When creating a stored procedure in SQL Server, you are allowed to refer to tables which do not exist. But, if the table does exist then any column you refer to in the procedure must exist in that table (Deferred Name Resolution).
Is it possible to instruct SQL Server to defer the name resolution of all tables referenced in a procedure irrespective of whether they exist or not? I do want to keep the general syntax checking, so even if it were possible, hacking the stored procedure definition into a system table isn't an option.
I expect my asking to do this might seem a little bit weird, so here's some background: I auto generate table definitions and stored procedures from an application written in C# and it's very difficult for me to change the code to order the changes as SQL needs them.

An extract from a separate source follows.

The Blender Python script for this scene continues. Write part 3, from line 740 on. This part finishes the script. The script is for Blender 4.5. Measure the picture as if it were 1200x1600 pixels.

My code "guarantees" that the schema is consistent within a transaction, but currently I can't guarantee that the table columns are defined before I define the stored procedure which references them.
Below is a canonical example of the SQL created by the C# which "illustrates" the problem I'm trying to solve.
--Say this table already exists.
CREATE TABLE myTable
(
a NVARCHAR(MAX)
)
GO
--My C# code creates something like this
BEGIN TRAN
GO
--the stored procedure gets generated first.
CREATE PROCEDURE mySproc
AS
BEGIN
SELECT a,b FROM myTable
END
--then the table update
ALTER TABLE myTable
ADD b nvarchar(MAX)
COMMIT TRAN
It is possible for me to fix this in the C# code, but I'm hoping for a simple "magic" tweak I can pull in the SQL. This will save a lot of time for me.